▸ Your goal
Make an exact copy of the lines, leaving the pictures out.

▸ Supplied material

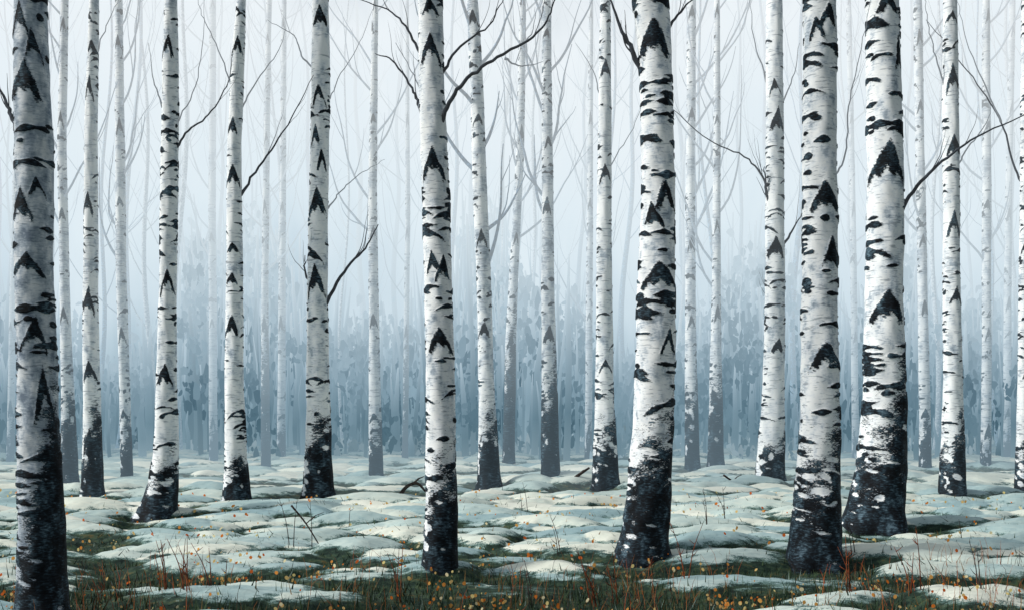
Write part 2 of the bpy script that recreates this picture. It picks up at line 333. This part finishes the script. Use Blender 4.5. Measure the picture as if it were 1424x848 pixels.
NEAR = [
 dict(c=[(42,0,42),(47,200,50),(48,400,50),(54,600,54),(57,750,60),(60,872,68)], dk=690, mist=0, grey=0.8, dens=0.95, side=1.1, tint=.2,
   ch=[(8,-.3,.6,40),(46,.4,.5,42),(90,0,.9,48),(250,.5,.4,24),(265,-.3,.7,38),(354,0,.95,30),(440,.45,.6,42),(508,.65,.45,70)],
   br=[([(24,182),(12,152),(0,125),(-25,95)],7)], lab='thick grey-white birch with dark peeling base in the moss'),
 dict(c=[(131,0,13),(127,150,17),(126,400,20),(128,600,24),(129,696,30)], dk=595, mist=0.04,
   ch=[(57,0,.8,15),(107,-.1,.8,32),(268,-.1,.8,28),(400,.1,.9,32),(500,0,.8,26),(595,.1,.9,40)], br=[([(130,110),(136,70),(150,30),(165,0)],2.5)], lab='slender white birch with black chevron scars'),
 dict(c=[(238,0,17),(237,100,22),(236,250,24),(233,400,23),(232,520,27),(231,630,34),(224,690,42),(214,724,62)], dk=655, mist=0.0,
   ch=[(50,0,.9,32),(375,.2,.9,32),(505,.1,.8,28)],
   br=[([(242,212),(262,182),(290,160),(315,120),(324,75)],3.5),([(226,150),(214,112),(206,60)],2.5),([(242,180),(268,130),(282,60),(284,0)],2)], lab='white birch leaning over a flared dark foot'),
 dict(c=[(336,0,12),(331,80,18),(326,200,19),(326,400,23),(326,550,26),(328,650,31),(329,701,40)], dk=648, mist=0.0,
   ch=[(52,0,.9,24),(165,-.1,.8,20),(230,0,.95,26),(338,0,.8,14),(438,0,.8,26),(380,0,.7,14)],
   br=[([(334,272),(365,225),(400,175),(436,105)],4),([(334,160),(352,120),(385,75),(398,40)],2.5),([(322,120),(300,60),(280,20),(270,-20)],2)], lab='slim white birch with even black rings'),
 dict(c=[(446,0,22),(446,100,26),(444,250,26),(441,400,28),(443,550,32),(442,640,36),(442,698,44)], dk=598, mist=0.0,
   ch=[(10,0,.8,25),(120,-.1,.7,28),(175,-.3,.5,25),(208,.35,.5,28),(262,-.1,.9,34),(368,-.1,.9,40)],
   br=[([(440,100),(420,78),(408,50),(372,28)],3),([(450,428),(478,378),(508,345),(526,312)],5.5),([(434,402),(424,378),(424,355)],4.5),([(456,290),(478,262),(505,240),(535,222)],2.2),([(452,150),(470,110),(500,60),(520,10)],1.8)], lab='white birch with black chevrons and charred-dark foot'),
 dict(c=[(598,0,34),(600,100,35),(605,250,38),(610,400,38),(613,600,41),(614,700,43),(612,760,46),(610,810,50)], dk=662, mist=0.0,
   ch=[(52,0,.85,38),(208,-.1,.85,42),(350,-.4,.5,28),(357,.45,.5,30),(455,0,.9,34),(2,0,.6,22)],
   br=[([(590,90),(570,48),(545,18),(495,-2)],4.5),([(592,190),(584,150),(572,122),(545,85),(522,75)],5.5),([(583,150),(586,130),(572,100),(550,60)],3),([(608,192),(622,150),(645,115),(685,85),(735,55),(760,30),(775,-10)],7),([(702,82),(725,92),(755,86)],3),([(612,105),(640,65),(680,35),(702,-5)],4.5),([(733,57),(742,40),(744,10)],2)], lab='tall white birch with several long dark limbs'),
 dict(c=[(904,0,50),(913,100,45),(914,180,44),(915,300,47),(912,450,54),(908,600,56),(901,700,60),(895,750,64),(890,785,74)], dk=612, mist=0.0,
   ch=[(32,0,1,48),(252,.3,.7,42),(285,-.5,.55,28),(366,0,1,32),(455,.6,.4,34)],
   br=[([(898,112),(884,82),(866,45),(846,-5)],10),([(928,42),(950,12),(975,-8)],4.5)], lab='stout white birch with broad dark mossy foot'),
 dict(c=[(842,0,14),(841,150,18),(840,400,22),(841,560,26),(842,683,38)], dk=598, mist=0.05, ch=[(85,0,.9,22),(230,0,.9,24),(500,0,.7,16)],
   br=[([(844,255),(855,220),(880,180),(900,120)],2),([(838,150),(825,100),(800,60)],2)], lab='narrow white birch with dark tapering foot'),
 dict(c=[(1077,0,22),(1077,150,24),(1078,350,26),(1076,550,30),(1070,670,40)], dk=618, mist=0.05,
   ch=[(112,-.3,.6,20),(152,.2,.8,28),(330,-.1,.9,26),(470,.2,.6,18)],
   br=[([(1076,308),(1066,270),(1060,245),(1035,218),(985,195),(935,152)],4),([(1088,345),(1103,318),(1118,295)],4),([(1090,432),(1065,405)],4),([(1070,300),(1066,262),(1063,232)],5),([(1084,155),(1102,110),(1112,60)],2.5),([(1068,120),(1050,60),(1042,0)],2.5)], lab='white birch with a long thin side limb'),
 dict(c=[(1140,0,44),(1140,200,46),(1140,400,48),(1140,550,52),(1138,650,57),(1135,740,66),(1131,792,74)], dk=630, mist=0.0, dens=0.85,
   ch=[(10,.3,.6,34),(28,-.5,.45,30),(255,0,.85,36),(330,.5,.6,36),(475,0,.95,36)],
   br=[([(1158,250),(1176,215),(1180,150),(1195,80),(1212,-5)],3)], lab='bright white birch with black scars and splayed foot'),
 dict(c=[(1226,0,44),(1231,200,48),(1230,400,50),(1229,540,56),(1226,650,66),(1219,700,72),(1212,741,86)], dk=572, mist=0.0, dens=0.95, side=0.6,
   ch=[(-2,-.1,.8,28),(55,.65,.35,45),(200,-.1,.95,48),(404,-.1,.9,40)],
   br=[([(1248,302),(1275,260),(1310,225),(1360,190),(1430,158)],6)], lab='thick white birch with tall black base and long limb'),
 dict(c=[(1321,0,18),(1322,150,22),(1323,350,22),(1325,550,26),(1325,695,36)], dk=600, mist=0.03,
   ch=[(18,0,.9,16),(92,-.1,.9,34),(190,0,.9,24),(295,0,.9,34),(400,.2,.7,20)],
   br=[([(1328,235),(1350,200),(1372,172),(1378,150)],2.5),([(1316,130),(1302,80),(1290,30),(1284,-10)],2.5)], lab='slim white birch with stacked chevron scars'),
 dict(c=[(1428,0,14),(1427,250,16),(1426,450,18),(1427,690,28)], dk=600, mist=0.05, ch=[(330,-.2,.8,20),(505,0,.8,20)],
   br=[([(1428,268),(1412,235),(1396,180),(1372,135),(1330,80),(1288,28)],3.5),([(1392,170),(1370,120),(1345,60),(1330,0)],2.5)], lab='slim white birch with arching dark limb'),
]
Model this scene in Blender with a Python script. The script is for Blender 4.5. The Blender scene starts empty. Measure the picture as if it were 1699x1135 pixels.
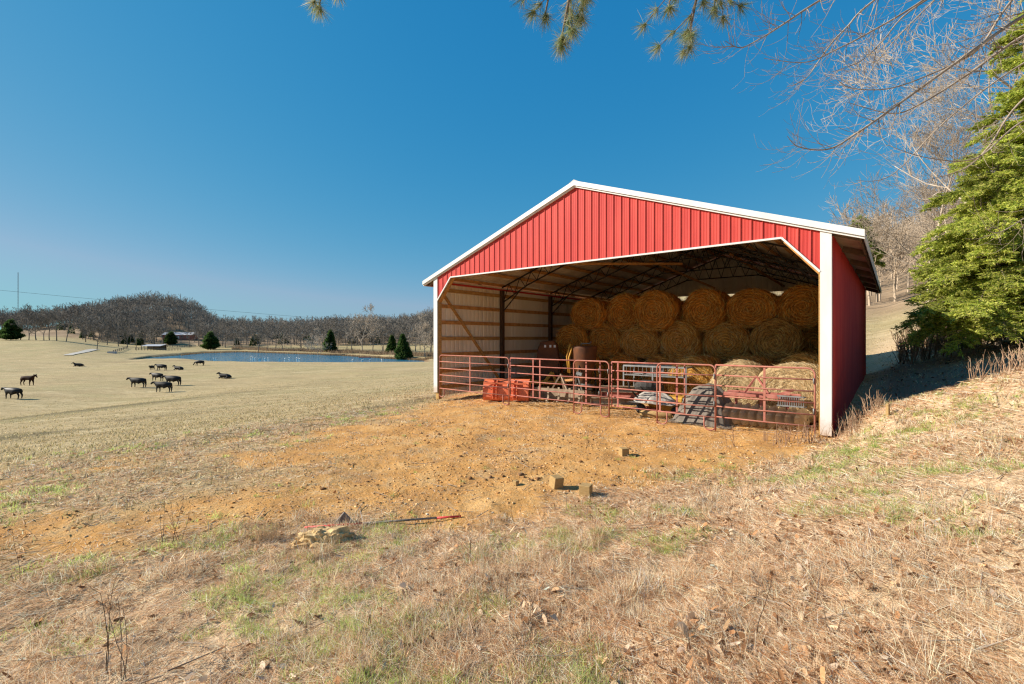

▸ Response to this exercise
Write part 2 of the bpy script that recreates this picture. It picks up at line 333. This part finishes the script. Use Blender 4.5. Measure the picture as if it were 1424x848 pixels.
NEAR = [
 dict(c=[(42,0,42),(47,200,50),(48,400,50),(54,600,54),(57,750,60),(60,872,68)], dk=690, mist=0, grey=0.8, dens=0.95, side=1.1, tint=.2,
   ch=[(8,-.3,.6,40),(46,.4,.5,42),(90,0,.9,48),(250,.5,.4,24),(265,-.3,.7,38),(354,0,.95,30),(440,.45,.6,42),(508,.65,.45,70)],
   br=[([(24,182),(12,152),(0,125),(-25,95)],7)], lab='thick grey-white birch with dark peeling base in the moss'),
 dict(c=[(131,0,13),(127,150,17),(126,400,20),(128,600,24),(129,696,30)], dk=595, mist=0.04,
   ch=[(57,0,.8,15),(107,-.1,.8,32),(268,-.1,.8,28),(400,.1,.9,32),(500,0,.8,26),(595,.1,.9,40)], br=[([(130,110),(136,70),(150,30),(165,0)],2.5)], lab='slender white birch with black chevron scars'),
 dict(c=[(238,0,17),(237,100,22),(236,250,24),(233,400,23),(232,520,27),(231,630,34),(224,690,42),(214,724,62)], dk=655, mist=0.0,
   ch=[(50,0,.9,32),(375,.2,.9,32),(505,.1,.8,28)],
   br=[([(242,212),(262,182),(290,160),(315,120),(324,75)],3.5),([(226,150),(214,112),(206,60)],2.5),([(242,180),(268,130),(282,60),(284,0)],2)], lab='white birch leaning over a flared dark foot'),
 dict(c=[(336,0,12),(331,80,18),(326,200,19),(326,400,23),(326,550,26),(328,650,31),(329,701,40)], dk=648, mist=0.0,
   ch=[(52,0,.9,24),(165,-.1,.8,20),(230,0,.95,26),(338,0,.8,14),(438,0,.8,26),(380,0,.7,14)],
   br=[([(334,272),(365,225),(400,175),(436,105)],4),([(334,160),(352,120),(385,75),(398,40)],2.5),([(322,120),(300,60),(280,20),(270,-20)],2)], lab='slim white birch with even black rings'),
 dict(c=[(446,0,22),(446,100,26),(444,250,26),(441,400,28),(443,550,32),(442,640,36),(442,698,44)], dk=598, mist=0.0,
   ch=[(10,0,.8,25),(120,-.1,.7,28),(175,-.3,.5,25),(208,.35,.5,28),(262,-.1,.9,34),(368,-.1,.9,40)],
   br=[([(440,100),(420,78),(408,50),(372,28)],3),([(450,428),(478,378),(508,345),(526,312)],5.5),([(434,402),(424,378),(424,355)],4.5),([(456,290),(478,262),(505,240),(535,222)],2.2),([(452,150),(470,110),(500,60),(520,10)],1.8)], lab='white birch with black chevrons and charred-dark foot'),
 dict(c=[(598,0,34),(600,100,35),(605,250,38),(610,400,38),(613,600,41),(614,700,43),(612,760,46),(610,810,50)], dk=662, mist=0.0,
   ch=[(52,0,.85,38),(208,-.1,.85,42),(350,-.4,.5,28),(357,.45,.5,30),(455,0,.9,34),(2,0,.6,22)],
   br=[([(590,90),(570,48),(545,18),(495,-2)],4.5),([(592,190),(584,150),(572,122),(545,85),(522,75)],5.5),([(583,150),(586,130),(572,100),(550,60)],3),([(608,192),(622,150),(645,115),(685,85),(735,55),(760,30),(775,-10)],7),([(702,82),(725,92),(755,86)],3),([(612,105),(640,65),(680,35),(702,-5)],4.5),([(733,57),(742,40),(744,10)],2)], lab='tall white birch with several long dark limbs'),
 dict(c=[(904,0,50),(913,100,45),(914,180,44),(915,300,47),(912,450,54),(908,600,56),(901,700,60),(895,750,64),(890,785,74)], dk=612, mist=0.0,
   ch=[(32,0,1,48),(252,.3,.7,42),(285,-.5,.55,28),(366,0,1,32),(455,.6,.4,34)],
   br=[([(898,112),(884,82),(866,45),(846,-5)],10),([(928,42),(950,12),(975,-8)],4.5)], lab='stout white birch with broad dark mossy foot'),
 dict(c=[(842,0,14),(841,150,18),(840,400,22),(841,560,26),(842,683,38)], dk=598, mist=0.05, ch=[(85,0,.9,22),(230,0,.9,24),(500,0,.7,16)],
   br=[([(844,255),(855,220),(880,180),(900,120)],2),([(838,150),(825,100),(800,60)],2)], lab='narrow white birch with dark tapering foot'),
 dict(c=[(1077,0,22),(1077,150,24),(1078,350,26),(1076,550,30),(1070,670,40)], dk=618, mist=0.05,
   ch=[(112,-.3,.6,20),(152,.2,.8,28),(330,-.1,.9,26),(470,.2,.6,18)],
   br=[([(1076,308),(1066,270),(1060,245),(1035,218),(985,195),(935,152)],4),([(1088,345),(1103,318),(1118,295)],4),([(1090,432),(1065,405)],4),([(1070,300),(1066,262),(1063,232)],5),([(1084,155),(1102,110),(1112,60)],2.5),([(1068,120),(1050,60),(1042,0)],2.5)], lab='white birch with a long thin side limb'),
 dict(c=[(1140,0,44),(1140,200,46),(1140,400,48),(1140,550,52),(1138,650,57),(1135,740,66),(1131,792,74)], dk=630, mist=0.0, dens=0.85,
   ch=[(10,.3,.6,34),(28,-.5,.45,30),(255,0,.85,36),(330,.5,.6,36),(475,0,.95,36)],
   br=[([(1158,250),(1176,215),(1180,150),(1195,80),(1212,-5)],3)], lab='bright white birch with black scars and splayed foot'),
 dict(c=[(1226,0,44),(1231,200,48),(1230,400,50),(1229,540,56),(1226,650,66),(1219,700,72),(1212,741,86)], dk=572, mist=0.0, dens=0.95, side=0.6,
   ch=[(-2,-.1,.8,28),(55,.65,.35,45),(200,-.1,.95,48),(404,-.1,.9,40)],
   br=[([(1248,302),(1275,260),(1310,225),(1360,190),(1430,158)],6)], lab='thick white birch with tall black base and long limb'),
 dict(c=[(1321,0,18),(1322,150,22),(1323,350,22),(1325,550,26),(1325,695,36)], dk=600, mist=0.03,
   ch=[(18,0,.9,16),(92,-.1,.9,34),(190,0,.9,24),(295,0,.9,34),(400,.2,.7,20)],
   br=[([(1328,235),(1350,200),(1372,172),(1378,150)],2.5),([(1316,130),(1302,80),(1290,30),(1284,-10)],2.5)], lab='slim white birch with stacked chevron scars'),
 dict(c=[(1428,0,14),(1427,250,16),(1426,450,18),(1427,690,28)], dk=600, mist=0.05, ch=[(330,-.2,.8,20),(505,0,.8,20)],
   br=[([(1428,268),(1412,235),(1396,180),(1372,135),(1330,80),(1288,28)],3.5),([(1392,170),(1370,120),(1345,60),(1330,0)],2.5)], lab='slim white birch with arching dark limb'),
]
Model this scene in Blender with a Python script. The script is for Blender 4.5. The Blender scene starts empty. Measure the picture as if it were 1699x1135 pixels.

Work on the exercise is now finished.